Deniz Saip

When voters approved a set of revisions to the New Haven City Charter in November 2013, they thought it would lead to a Board of Education with the standard seven voting members beginning this year. Instead, it resulted in eight.

The accidental increase comes as result of a counting blunder in which the city failed to account fully for the addition of two elected members to the board. As a result, the board currently contains one more appointed member than allowed for by the city charter. Because none of the five appointed board members’ terms end until the end of 2016, the board voted in on Dec. 14 to allow an eight-member body — consisting of two elected members, five appointed members and Mayor Toni Harp — to sit throughout 2016.

But the Board of Alders had other ideas. Claiming that an eight-person board was illegal under the revised charter, the alders voted on Dec. 21 to end appointed member Daisy Gonzalez’s term on Dec. 31, 2015, three years before her term was due to expire. The board targeted Gonzalez because she was the most recent member confirmed by the Board of Alders. The eight-member board is intended to last until the end of 2016, when Harp will appoint only one new member to replace two members whose terms are due to expire. But due to a disagreement with the Board of Alders, the decision to allow an eight-member board might not last. While the BOE claims that it has the final say in deciding the number of sitting members, the alders maintain that their body retains the power to remove members from the BOE.

Former West Hills Alder Darnell Goldson, one of the two newly elected BOE members, said Harp could either ignore the alders’ ordinance, thereby allowing it to become law, or veto the decision. When Harp attempted to veto the ordinance on Jan. 12, Edward Joyner — the second elected BOE member who took office on Jan. 1 — said Harp’s submission of a scanned signature to the City Clerk’s Office came two days late. As a result, the alders’ ordinance was upheld.

“We are a nation of rules, and we have to follow our rules,” Goldson said. “The people have spoken by passing a charter allowing for seven members, not eight.”

In defiance of the alders’ vote, Gonzalez — whom former Mayor John DeStefano Jr. charged with representing city parents — attended the BOE meeting earlier this month and has vowed not to leave her seat until her term ends.
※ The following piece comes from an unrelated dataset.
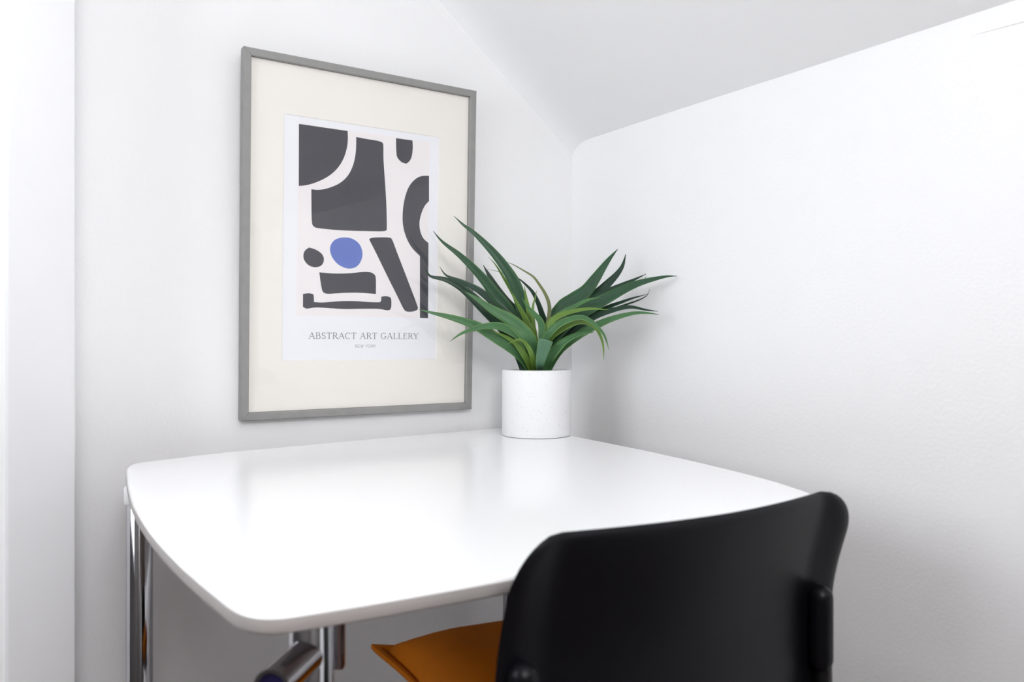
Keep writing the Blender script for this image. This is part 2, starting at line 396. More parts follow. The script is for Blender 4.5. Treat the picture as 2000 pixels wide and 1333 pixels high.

Both the BOE and Board of Alders have hired lawyers in anticipation of legal action.

According to city spokesman Laurence Grotheer, Harp has sided with the BOE.

“It is the mayor’s strong sense, based on legal opinions that she has received, that the Board of Alders has no standing in this matter,” Grotheer said. “[The Board of Education] is empowered by the state government, and so … the Board of Education has acted to adjust its membership for the duration of this temporary anomaly.”
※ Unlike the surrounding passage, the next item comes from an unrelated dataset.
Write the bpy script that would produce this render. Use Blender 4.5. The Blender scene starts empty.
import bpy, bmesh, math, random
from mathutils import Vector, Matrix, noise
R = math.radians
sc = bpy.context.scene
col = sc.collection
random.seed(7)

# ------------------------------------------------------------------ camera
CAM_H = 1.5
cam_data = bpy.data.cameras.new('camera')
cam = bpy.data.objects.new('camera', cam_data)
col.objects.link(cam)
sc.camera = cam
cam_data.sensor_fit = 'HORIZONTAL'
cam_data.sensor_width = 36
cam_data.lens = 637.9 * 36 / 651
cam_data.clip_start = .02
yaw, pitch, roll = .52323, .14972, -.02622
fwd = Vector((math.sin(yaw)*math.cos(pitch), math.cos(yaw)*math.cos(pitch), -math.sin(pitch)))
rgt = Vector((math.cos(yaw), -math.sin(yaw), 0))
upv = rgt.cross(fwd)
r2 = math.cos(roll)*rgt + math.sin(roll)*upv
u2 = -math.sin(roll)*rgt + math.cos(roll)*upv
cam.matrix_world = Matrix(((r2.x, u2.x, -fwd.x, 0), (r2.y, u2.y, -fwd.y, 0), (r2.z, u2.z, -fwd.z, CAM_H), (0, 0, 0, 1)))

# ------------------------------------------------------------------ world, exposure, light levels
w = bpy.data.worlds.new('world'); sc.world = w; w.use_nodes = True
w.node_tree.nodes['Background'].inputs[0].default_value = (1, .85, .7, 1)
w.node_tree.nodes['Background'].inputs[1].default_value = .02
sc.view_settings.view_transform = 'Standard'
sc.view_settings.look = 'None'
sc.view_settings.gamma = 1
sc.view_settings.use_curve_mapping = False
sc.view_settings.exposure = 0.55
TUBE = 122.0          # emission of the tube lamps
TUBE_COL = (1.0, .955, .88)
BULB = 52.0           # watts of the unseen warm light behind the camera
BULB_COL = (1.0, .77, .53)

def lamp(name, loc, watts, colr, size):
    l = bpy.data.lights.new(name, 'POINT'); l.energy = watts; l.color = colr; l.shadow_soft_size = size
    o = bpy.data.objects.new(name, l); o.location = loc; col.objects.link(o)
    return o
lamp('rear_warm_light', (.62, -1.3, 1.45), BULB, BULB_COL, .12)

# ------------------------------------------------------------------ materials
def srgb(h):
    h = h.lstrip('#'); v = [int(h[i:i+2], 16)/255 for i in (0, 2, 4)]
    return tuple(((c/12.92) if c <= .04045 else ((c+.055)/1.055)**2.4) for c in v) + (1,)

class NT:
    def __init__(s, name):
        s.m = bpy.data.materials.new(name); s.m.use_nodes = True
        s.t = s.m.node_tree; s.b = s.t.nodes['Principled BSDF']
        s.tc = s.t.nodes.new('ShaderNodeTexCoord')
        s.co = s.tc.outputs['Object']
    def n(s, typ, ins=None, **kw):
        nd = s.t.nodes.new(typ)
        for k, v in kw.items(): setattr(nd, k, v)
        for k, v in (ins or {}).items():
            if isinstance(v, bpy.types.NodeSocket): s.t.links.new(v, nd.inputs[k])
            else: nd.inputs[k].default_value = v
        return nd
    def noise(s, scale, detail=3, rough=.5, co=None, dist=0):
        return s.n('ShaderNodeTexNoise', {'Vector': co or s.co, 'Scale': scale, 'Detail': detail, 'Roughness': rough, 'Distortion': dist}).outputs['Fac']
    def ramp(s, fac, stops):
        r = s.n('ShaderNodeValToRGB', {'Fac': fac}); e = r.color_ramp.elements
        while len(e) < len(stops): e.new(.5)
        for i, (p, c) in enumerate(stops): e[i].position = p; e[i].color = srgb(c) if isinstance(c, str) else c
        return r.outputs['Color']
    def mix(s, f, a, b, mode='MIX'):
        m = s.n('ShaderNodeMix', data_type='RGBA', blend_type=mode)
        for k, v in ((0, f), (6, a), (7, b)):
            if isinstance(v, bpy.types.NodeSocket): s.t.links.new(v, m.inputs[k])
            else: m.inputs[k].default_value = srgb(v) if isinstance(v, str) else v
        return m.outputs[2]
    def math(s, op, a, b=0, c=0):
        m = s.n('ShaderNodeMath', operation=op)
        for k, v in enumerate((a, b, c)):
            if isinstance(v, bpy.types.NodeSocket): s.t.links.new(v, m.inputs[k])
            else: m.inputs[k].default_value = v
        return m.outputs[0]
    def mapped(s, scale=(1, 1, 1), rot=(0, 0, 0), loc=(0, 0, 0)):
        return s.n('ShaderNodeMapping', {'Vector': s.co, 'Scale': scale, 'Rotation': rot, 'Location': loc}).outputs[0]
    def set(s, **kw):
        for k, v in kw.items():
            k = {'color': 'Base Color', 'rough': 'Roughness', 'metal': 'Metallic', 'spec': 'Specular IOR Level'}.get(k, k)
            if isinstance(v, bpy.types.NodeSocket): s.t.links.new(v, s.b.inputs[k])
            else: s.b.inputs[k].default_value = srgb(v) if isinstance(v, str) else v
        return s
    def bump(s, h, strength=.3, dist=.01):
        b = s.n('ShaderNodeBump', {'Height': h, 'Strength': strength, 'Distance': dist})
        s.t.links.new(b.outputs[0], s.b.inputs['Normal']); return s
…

Grotheer said that any legal action would likely come from the alders rather than the city administration.

Upper Westville Alder Richard Furlow — who said the alders have been instructed to “keep quiet” given the tensions surrounding the controversy — was the sole alder to attend a meeting of the Citywide Parent Team last week at Wilbur Cross High School. He said parents are seeking a negotiated solution.

“What was said in that meeting was that parents are looking for both parties to look towards a mediator rather than going to court,” Furlow said.

The Citywide Parent Team submitted a letter to the BOE and Board of Alders arguing that Gonzalez not be removed from her appointment, and that families whose children attend public schools should be given an opportunity to voice their opinions on the controversy. The letter also called on both parties to avoid a “costly and lengthy lawsuit” that might disrupt the normal functioning of the board.

Though Harp has stood by the eight-member board, Goldson — who wrote an opinion piece in the New Haven Independent arguing in favor of the seven-member board last November — said the matter will be rectified in court. He said he thinks litigation will compel the BOE to adhere to the city charter, which calls for a seven-member board.

Alicia Caraballo, one of five appointed BOE members and a former New Haven Public Schools administrator, said while the future of the BOE is uncertain, she hopes the city will resolve the issue quickly. She added that BOE business will proceed as usual in the meantime.

Harp was re-elected BOE president in a 5–3 vote on Jan. 11. On the same night, the board tied 4–4 on the vote for vice president, leaving the position temporarily vacant.